Repeat exactly the lines from the start through the line with "return FW +", both ends included.

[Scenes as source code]
○ ○ ○ ○
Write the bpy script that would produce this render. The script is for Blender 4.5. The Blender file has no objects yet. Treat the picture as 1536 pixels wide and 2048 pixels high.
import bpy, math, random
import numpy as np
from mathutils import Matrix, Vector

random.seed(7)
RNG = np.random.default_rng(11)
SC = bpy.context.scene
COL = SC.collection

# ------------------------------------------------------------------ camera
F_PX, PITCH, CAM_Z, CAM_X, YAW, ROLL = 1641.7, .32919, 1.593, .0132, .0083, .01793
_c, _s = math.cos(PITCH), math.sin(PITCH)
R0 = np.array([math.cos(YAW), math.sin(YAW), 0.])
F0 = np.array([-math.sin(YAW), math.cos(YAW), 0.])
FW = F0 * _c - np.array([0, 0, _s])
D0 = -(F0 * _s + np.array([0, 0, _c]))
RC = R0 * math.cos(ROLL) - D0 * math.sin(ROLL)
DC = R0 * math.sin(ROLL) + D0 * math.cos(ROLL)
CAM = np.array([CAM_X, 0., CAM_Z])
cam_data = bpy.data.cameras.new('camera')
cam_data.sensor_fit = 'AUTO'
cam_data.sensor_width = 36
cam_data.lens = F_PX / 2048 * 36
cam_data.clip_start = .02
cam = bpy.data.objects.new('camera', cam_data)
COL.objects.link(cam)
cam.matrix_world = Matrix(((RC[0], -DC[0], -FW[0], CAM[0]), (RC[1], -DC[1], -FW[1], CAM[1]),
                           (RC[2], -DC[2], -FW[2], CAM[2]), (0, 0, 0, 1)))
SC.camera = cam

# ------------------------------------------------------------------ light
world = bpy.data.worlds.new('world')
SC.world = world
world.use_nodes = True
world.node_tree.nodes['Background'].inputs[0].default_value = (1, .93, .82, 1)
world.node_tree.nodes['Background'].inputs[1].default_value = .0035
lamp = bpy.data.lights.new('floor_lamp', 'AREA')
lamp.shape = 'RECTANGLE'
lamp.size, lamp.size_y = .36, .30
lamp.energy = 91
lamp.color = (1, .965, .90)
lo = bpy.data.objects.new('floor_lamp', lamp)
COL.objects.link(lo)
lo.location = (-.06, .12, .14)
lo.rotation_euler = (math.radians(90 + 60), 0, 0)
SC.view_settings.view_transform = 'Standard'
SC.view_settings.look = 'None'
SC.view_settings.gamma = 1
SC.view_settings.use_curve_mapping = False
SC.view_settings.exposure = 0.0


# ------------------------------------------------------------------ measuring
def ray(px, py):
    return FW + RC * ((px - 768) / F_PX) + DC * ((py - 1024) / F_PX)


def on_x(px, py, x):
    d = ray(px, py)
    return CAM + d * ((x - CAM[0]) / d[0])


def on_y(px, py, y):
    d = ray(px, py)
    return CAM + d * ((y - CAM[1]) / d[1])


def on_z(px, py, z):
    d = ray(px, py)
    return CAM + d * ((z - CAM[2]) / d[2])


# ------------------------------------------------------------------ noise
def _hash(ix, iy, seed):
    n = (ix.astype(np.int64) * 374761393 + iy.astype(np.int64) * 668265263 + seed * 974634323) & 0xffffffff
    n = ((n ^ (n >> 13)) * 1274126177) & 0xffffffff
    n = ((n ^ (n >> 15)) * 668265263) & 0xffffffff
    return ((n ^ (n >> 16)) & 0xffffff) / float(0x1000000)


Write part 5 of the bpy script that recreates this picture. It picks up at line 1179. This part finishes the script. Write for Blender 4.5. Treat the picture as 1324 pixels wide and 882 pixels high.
○ ○ ○ ○
• _Response to this exercise_:
Write the bpy script that would produce this render. The script is for Blender 4.5. The Blender file has no objects yet. Treat the picture as 1536 pixels wide and 2048 pixels high.
import bpy, math, random
import numpy as np
from mathutils import Matrix, Vector

random.seed(7)
RNG = np.random.default_rng(11)
SC = bpy.context.scene
COL = SC.collection

# ------------------------------------------------------------------ camera
F_PX, PITCH, CAM_Z, CAM_X, YAW, ROLL = 1641.7, .32919, 1.593, .0132, .0083, .01793
_c, _s = math.cos(PITCH), math.sin(PITCH)
R0 = np.array([math.cos(YAW), math.sin(YAW), 0.])
F0 = np.array([-math.sin(YAW), math.cos(YAW), 0.])
FW = F0 * _c - np.array([0, 0, _s])
D0 = -(F0 * _s + np.array([0, 0, _c]))
RC = R0 * math.cos(ROLL) - D0 * math.sin(ROLL)
DC = R0 * math.sin(ROLL) + D0 * math.cos(ROLL)
CAM = np.array([CAM_X, 0., CAM_Z])
cam_data = bpy.data.cameras.new('camera')
cam_data.sensor_fit = 'AUTO'
cam_data.sensor_width = 36
cam_data.lens = F_PX / 2048 * 36
cam_data.clip_start = .02
cam = bpy.data.objects.new('camera', cam_data)
COL.objects.link(cam)
cam.matrix_world = Matrix(((RC[0], -DC[0], -FW[0], CAM[0]), (RC[1], -DC[1], -FW[1], CAM[1]),
                           (RC[2], -DC[2], -FW[2], CAM[2]), (0, 0, 0, 1)))
SC.camera = cam

# ------------------------------------------------------------------ light
world = bpy.data.worlds.new('world')
SC.world = world
world.use_nodes = True
world.node_tree.nodes['Background'].inputs[0].default_value = (1, .93, .82, 1)
world.node_tree.nodes['Background'].inputs[1].default_value = .0035
lamp = bpy.data.lights.new('floor_lamp', 'AREA')
lamp.shape = 'RECTANGLE'
lamp.size, lamp.size_y = .36, .30
lamp.energy = 91
lamp.color = (1, .965, .90)
lo = bpy.data.objects.new('floor_lamp', lamp)
COL.objects.link(lo)
lo.location = (-.06, .12, .14)
lo.rotation_euler = (math.radians(90 + 60), 0, 0)
SC.view_settings.view_transform = 'Standard'
SC.view_settings.look = 'None'
SC.view_settings.gamma = 1
SC.view_settings.use_curve_mapping = False
SC.view_settings.exposure = 0.0


# ------------------------------------------------------------------ measuring
def ray(px, py):
    return FW + RC * ((px - 768) / F_PX) + DC * ((py - 1024) / F_PX)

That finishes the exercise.